A Book of Words – XXXI

Selections from speeches and addresses delivered between 1906 and 1927,

“Our Indian Troops in France”

La Bassée, Neuve Chapelle 7 October 1927

Notes edited by Leonee Ormond

Publication

Published in The Times on 11 November 1927 (Armistice Day), page 18. Collected in A Book of Words, Macmillan, London, 1928.

Background

One million Indian soldiers served overseas during the Great War. Over 74,000 of them died, and another 67,000 were wounded.

In 1915 and 1916 Kipling. who had seen a good deal of the Indian Army during his time in India as a journalist, wrote four stories in the form of letters home from Indian soldiers. They were collected in 1918 as
The Eyes of Asia
(1918).

This speech was given at a ceremony in 1927 for the unveiling at La Bassée, Neuve Chapelle, of a War Memorial for the Indian dead.

In a letter of 10 October to Walter Creighton, Kipling explained that he had travelled to the ceremony on the train in the company of Maréchal Ferdinand Foch (1851-1929), ‘one of the most interesting men in the world’. [Letters, (Ed. Thomas Pinney) vol 5 p. 385] Foch was one of the great French generals of the war, and was supreme commander of the allied armies in 1918, during the final defeat of the Germans. In his story “The Bull that Thought” of 1924 (Debits and Credits p. 231), Kipling describes the subtle and intelligent hero as ‘this Foch among bulls.’

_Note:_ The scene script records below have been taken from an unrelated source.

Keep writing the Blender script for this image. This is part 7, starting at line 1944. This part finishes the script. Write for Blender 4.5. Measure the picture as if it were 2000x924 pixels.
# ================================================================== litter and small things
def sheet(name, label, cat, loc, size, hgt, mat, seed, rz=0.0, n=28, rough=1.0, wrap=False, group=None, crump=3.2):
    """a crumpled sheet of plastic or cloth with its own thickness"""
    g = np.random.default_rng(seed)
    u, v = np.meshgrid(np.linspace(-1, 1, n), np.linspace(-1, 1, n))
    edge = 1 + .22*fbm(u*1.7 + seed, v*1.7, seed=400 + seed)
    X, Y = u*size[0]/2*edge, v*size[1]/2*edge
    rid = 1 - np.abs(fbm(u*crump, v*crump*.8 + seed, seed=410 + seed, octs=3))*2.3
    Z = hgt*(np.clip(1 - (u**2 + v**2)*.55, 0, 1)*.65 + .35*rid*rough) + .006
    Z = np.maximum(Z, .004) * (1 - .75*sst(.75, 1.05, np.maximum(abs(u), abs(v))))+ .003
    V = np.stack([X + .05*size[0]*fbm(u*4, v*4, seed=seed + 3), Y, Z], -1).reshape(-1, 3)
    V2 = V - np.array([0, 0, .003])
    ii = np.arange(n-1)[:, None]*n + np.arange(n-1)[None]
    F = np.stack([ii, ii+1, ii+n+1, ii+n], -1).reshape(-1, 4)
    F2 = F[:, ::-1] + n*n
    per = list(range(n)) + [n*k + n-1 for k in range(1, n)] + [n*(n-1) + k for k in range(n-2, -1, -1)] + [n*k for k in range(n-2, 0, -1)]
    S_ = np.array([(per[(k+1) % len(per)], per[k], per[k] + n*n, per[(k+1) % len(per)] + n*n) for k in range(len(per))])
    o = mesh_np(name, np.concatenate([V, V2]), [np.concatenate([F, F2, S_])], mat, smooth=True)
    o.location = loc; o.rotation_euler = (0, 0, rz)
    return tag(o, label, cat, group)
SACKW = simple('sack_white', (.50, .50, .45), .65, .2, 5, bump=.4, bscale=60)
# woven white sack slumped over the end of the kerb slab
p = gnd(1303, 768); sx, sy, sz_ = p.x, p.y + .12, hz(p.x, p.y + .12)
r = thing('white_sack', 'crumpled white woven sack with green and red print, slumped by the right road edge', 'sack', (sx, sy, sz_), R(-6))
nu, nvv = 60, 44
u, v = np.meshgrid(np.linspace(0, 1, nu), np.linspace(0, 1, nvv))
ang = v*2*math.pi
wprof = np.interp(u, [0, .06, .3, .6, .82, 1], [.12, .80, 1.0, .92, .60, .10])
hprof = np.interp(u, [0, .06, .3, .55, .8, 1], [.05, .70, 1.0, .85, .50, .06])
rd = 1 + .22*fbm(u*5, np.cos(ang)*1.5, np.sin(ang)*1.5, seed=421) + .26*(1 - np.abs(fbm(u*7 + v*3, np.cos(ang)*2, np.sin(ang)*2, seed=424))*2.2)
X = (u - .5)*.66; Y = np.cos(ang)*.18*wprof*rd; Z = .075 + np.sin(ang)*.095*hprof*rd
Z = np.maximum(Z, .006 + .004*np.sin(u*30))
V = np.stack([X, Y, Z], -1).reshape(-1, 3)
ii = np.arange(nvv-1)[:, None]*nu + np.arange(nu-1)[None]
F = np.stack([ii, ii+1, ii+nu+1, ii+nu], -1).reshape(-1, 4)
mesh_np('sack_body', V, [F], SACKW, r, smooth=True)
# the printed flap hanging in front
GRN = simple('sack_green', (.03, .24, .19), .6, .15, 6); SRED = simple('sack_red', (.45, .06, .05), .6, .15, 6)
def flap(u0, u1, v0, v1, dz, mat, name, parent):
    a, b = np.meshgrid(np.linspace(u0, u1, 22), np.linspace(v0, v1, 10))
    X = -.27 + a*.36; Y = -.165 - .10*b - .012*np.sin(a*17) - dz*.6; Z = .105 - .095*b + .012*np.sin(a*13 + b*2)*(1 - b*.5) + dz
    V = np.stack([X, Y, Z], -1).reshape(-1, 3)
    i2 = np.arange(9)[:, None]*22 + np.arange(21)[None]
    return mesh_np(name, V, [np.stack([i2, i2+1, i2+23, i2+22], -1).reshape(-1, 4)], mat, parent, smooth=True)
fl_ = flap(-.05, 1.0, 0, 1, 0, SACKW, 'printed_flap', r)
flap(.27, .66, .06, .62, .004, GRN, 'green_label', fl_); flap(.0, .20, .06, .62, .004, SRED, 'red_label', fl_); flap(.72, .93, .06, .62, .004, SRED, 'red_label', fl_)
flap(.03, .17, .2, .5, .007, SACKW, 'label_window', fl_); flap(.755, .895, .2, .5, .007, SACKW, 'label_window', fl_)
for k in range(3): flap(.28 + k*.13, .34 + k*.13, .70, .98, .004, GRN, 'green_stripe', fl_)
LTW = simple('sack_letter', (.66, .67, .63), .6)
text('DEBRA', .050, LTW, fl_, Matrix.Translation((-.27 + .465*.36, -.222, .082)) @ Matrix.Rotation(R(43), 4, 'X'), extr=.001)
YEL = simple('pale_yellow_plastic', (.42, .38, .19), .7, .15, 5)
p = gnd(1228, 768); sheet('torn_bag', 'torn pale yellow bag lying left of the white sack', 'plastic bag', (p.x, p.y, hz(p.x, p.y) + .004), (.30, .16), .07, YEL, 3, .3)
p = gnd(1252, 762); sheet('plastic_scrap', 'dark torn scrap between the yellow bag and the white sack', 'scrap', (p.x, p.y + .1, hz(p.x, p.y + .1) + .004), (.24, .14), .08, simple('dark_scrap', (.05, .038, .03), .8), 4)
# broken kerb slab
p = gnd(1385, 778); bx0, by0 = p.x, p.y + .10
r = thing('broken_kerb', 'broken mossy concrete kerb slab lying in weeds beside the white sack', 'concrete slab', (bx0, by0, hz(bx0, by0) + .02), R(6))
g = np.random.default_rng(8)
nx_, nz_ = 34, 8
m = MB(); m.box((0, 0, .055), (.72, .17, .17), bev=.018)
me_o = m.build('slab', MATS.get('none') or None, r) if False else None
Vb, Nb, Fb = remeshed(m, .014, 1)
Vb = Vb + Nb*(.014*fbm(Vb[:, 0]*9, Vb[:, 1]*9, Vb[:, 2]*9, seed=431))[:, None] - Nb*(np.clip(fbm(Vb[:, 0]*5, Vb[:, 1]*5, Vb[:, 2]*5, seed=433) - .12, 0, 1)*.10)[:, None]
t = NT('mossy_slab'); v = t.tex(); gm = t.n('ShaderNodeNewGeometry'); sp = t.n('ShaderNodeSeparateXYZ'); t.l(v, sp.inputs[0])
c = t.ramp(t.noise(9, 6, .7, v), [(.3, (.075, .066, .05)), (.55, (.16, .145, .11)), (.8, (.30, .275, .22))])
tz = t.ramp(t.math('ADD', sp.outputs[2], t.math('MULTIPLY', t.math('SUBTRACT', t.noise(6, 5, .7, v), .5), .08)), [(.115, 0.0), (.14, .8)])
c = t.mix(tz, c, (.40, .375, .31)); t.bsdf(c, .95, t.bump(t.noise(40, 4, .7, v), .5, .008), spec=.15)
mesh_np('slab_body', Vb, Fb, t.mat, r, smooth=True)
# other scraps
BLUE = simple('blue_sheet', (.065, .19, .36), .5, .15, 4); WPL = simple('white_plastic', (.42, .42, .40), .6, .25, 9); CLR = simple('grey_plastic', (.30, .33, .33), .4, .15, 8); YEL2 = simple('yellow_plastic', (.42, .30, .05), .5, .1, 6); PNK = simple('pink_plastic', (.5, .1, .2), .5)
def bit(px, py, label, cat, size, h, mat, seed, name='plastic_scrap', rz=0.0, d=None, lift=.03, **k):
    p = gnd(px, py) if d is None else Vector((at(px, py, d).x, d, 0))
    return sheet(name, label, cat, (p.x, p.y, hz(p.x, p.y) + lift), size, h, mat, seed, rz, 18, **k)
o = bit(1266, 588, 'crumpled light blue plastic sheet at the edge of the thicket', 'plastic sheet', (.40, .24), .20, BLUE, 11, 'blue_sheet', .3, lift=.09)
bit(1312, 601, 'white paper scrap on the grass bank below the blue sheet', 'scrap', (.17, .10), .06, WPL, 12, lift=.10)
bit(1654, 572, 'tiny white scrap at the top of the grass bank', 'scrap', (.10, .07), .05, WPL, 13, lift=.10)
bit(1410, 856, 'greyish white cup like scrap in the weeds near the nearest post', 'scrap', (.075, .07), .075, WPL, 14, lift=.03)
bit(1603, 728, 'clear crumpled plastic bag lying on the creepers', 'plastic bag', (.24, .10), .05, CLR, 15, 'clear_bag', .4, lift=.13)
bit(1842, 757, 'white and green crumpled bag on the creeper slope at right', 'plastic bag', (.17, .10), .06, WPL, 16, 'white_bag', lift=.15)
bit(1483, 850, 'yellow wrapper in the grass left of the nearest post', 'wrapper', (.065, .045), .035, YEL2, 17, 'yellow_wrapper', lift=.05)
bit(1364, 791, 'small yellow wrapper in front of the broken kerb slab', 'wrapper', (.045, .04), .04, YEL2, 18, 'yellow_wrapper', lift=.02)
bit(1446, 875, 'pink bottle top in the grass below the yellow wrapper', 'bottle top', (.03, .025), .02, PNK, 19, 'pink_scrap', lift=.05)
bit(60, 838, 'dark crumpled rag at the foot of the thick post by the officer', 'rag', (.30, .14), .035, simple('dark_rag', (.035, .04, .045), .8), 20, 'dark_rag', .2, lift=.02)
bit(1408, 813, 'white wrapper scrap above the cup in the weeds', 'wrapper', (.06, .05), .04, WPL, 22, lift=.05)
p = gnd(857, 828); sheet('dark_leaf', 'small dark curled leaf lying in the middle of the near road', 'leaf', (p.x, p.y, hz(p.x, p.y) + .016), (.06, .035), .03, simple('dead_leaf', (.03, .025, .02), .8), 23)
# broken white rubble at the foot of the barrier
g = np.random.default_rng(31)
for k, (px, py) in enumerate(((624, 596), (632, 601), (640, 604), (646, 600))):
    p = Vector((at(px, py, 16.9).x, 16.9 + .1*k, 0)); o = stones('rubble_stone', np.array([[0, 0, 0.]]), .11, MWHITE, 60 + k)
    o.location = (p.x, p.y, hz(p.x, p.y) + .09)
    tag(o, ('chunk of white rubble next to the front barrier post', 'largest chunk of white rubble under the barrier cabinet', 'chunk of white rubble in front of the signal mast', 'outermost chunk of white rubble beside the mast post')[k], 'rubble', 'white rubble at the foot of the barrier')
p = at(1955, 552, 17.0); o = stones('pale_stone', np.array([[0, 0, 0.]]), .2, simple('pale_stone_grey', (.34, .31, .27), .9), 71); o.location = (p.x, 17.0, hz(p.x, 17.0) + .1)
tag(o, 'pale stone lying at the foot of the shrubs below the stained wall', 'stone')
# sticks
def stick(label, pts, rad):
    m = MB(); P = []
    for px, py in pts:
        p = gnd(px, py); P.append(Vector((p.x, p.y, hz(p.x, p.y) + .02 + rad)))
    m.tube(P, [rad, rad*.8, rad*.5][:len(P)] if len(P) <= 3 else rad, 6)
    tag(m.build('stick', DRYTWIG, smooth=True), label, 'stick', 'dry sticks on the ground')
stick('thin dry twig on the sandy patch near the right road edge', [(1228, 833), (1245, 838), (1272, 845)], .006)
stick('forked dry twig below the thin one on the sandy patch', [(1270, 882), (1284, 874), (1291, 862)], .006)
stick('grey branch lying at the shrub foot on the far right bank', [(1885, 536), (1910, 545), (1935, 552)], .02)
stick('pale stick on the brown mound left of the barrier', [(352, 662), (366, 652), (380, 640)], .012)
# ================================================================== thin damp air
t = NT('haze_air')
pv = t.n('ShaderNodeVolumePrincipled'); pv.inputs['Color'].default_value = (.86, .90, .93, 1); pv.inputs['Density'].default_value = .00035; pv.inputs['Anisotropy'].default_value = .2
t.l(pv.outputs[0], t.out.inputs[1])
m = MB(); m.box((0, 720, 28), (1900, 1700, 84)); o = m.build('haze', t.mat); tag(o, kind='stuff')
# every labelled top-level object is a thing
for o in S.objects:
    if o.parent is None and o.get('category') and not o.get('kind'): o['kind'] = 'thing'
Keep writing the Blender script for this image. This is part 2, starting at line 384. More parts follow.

The Secretary of State for India, Lord Birkenhead (1872-1930) unveiled the memorial to those Indian dead of the First World War ‘for whom there is no known grave.’ Birkenhead (formerly F E Smith) was one of the most brilliant advocates of his generation, and held high office as a Conservative politician. The architect of the Memorial was Sir Herbert Baker, who later worked on the creation of New Delhi with Sir Edwin Lutyens. The sculpture, much of it employing Indian motifs, was by Charles Wheeler.

In Kipling’s view, Birkenhead’s speech was ‘the finest funeral oration since Gettysburg’. Birkenhead’s son quoted this in his biography of Kipling (p. 302). Kipling spoke, after Lord Birkenhead, at the luncheon in Béthune which followed the unveiling. Having been called upon for an address, he spoke without notes.

Kipling spoke of the close relations between Britain and France and of the contribution of the Indian soldiers. He evoked their bewilderment in travelling to Europe, but quoted from a letter from one soldier to his mother, assuring her that French people were not unlike the Indians. France would now be the keeper of the memorial to those who died.

See also his Souvenirs of France (1933).

Notes on the Text

(the page and line numbers below refer to the
Uniform Edition of A Book of Words Macmillan, London 1928)

[Page 298 line 8] Columbus Christopher Columbus, (c. 1445-1506) the great Genoese navigator, known as the discoverer of modern America.